▶ **What to produce**
Pick out each line containing the string "that".

▶ **Collected data**
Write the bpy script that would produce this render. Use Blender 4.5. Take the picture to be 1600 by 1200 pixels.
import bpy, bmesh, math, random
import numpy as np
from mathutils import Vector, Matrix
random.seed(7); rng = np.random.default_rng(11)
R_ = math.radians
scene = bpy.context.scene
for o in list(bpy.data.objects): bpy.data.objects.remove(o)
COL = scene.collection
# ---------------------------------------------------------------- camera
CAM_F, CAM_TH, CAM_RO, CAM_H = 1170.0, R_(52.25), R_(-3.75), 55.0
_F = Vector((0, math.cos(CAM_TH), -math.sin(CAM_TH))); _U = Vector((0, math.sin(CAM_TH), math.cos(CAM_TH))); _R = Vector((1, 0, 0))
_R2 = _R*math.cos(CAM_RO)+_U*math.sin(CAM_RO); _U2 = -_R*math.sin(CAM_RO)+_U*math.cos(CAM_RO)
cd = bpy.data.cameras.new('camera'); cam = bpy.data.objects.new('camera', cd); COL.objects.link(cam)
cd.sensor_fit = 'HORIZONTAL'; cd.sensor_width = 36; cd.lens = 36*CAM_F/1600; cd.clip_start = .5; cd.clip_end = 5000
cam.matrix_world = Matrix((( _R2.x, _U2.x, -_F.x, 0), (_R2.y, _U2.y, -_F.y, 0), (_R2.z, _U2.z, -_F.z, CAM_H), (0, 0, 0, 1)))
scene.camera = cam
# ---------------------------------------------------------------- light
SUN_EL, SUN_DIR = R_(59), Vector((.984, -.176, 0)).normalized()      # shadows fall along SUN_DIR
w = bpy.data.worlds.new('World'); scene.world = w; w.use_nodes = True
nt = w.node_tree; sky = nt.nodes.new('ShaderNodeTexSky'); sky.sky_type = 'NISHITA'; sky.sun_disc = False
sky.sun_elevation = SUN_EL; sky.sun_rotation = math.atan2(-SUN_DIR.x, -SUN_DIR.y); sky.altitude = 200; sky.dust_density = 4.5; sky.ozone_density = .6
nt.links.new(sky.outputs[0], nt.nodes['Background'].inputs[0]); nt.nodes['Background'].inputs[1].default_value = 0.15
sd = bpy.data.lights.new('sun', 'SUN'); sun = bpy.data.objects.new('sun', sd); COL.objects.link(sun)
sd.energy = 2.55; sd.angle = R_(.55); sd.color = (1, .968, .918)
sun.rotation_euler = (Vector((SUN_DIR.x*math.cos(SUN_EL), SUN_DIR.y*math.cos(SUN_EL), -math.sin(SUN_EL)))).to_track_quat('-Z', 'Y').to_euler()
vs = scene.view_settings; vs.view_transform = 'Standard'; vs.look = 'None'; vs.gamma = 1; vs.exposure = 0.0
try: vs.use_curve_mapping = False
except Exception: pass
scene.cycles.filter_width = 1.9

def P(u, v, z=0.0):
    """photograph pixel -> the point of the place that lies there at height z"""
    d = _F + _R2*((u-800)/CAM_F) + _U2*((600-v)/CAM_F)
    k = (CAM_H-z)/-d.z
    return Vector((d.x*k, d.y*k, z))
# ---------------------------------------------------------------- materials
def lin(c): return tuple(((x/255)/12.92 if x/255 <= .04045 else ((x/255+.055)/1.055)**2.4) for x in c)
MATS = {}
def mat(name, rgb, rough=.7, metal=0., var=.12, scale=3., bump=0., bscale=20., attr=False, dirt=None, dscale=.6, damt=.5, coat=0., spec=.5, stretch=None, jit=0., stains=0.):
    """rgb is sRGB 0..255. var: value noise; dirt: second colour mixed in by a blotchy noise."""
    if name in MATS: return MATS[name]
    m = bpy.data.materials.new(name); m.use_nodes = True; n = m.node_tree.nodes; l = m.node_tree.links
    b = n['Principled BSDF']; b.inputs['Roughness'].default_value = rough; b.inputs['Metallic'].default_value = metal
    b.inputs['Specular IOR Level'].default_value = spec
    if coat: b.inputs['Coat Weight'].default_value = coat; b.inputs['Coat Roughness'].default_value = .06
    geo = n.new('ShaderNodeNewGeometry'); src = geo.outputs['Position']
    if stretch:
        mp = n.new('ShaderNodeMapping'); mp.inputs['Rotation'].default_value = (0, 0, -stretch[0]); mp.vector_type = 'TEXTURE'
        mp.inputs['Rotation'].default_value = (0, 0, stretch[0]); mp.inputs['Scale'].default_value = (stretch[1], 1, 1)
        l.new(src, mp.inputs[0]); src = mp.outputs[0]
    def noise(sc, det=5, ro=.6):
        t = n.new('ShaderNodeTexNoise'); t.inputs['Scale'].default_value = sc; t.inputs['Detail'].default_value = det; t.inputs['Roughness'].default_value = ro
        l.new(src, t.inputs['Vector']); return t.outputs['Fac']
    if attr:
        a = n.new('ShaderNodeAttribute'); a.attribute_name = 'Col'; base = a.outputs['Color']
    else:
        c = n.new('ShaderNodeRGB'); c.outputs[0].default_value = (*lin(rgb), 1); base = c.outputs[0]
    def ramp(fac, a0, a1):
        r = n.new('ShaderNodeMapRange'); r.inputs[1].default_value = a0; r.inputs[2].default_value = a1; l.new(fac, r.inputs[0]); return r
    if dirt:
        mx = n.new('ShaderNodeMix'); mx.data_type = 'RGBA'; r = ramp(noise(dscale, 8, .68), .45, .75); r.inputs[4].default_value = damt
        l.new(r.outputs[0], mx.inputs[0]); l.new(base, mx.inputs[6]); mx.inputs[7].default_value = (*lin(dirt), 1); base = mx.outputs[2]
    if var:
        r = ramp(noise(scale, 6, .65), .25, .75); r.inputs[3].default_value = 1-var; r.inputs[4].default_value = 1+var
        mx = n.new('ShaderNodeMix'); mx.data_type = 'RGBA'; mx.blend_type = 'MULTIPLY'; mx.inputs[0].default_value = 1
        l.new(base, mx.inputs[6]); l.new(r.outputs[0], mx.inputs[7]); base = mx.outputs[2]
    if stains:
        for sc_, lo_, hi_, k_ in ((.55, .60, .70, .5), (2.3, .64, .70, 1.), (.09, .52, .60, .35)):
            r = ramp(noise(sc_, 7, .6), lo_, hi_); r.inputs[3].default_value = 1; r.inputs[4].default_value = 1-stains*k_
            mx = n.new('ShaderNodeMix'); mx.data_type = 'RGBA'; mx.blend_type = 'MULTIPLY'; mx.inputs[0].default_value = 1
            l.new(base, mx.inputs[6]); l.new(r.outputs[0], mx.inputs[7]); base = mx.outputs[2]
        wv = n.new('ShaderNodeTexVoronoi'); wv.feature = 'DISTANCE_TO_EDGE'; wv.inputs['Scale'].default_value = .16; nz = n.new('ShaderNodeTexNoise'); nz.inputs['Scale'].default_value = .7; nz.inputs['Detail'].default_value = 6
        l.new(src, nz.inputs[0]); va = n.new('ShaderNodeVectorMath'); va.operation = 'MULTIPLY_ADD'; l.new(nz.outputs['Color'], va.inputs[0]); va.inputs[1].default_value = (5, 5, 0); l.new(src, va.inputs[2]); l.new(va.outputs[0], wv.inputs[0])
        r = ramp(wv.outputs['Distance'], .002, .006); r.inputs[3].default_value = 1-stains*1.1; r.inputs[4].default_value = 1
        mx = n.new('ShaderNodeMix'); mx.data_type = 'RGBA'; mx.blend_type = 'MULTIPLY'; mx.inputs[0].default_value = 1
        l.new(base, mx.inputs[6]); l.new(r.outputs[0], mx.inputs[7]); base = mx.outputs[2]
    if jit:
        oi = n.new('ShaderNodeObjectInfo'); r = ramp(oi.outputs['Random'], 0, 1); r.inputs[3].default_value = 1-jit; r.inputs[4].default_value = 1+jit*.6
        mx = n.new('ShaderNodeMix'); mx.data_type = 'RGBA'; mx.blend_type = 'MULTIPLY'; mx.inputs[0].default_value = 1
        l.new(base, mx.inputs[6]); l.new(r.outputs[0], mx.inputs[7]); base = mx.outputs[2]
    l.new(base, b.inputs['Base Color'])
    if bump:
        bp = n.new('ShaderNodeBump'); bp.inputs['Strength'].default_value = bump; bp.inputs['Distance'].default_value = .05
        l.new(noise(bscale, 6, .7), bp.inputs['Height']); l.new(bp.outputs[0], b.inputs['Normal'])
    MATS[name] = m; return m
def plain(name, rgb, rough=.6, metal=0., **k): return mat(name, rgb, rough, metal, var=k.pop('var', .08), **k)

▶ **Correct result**
Write the bpy script that would produce this render. Use Blender 4.5. Take the picture to be 1600 by 1200 pixels.
    """photograph pixel -> the point of the place that lies there at height z"""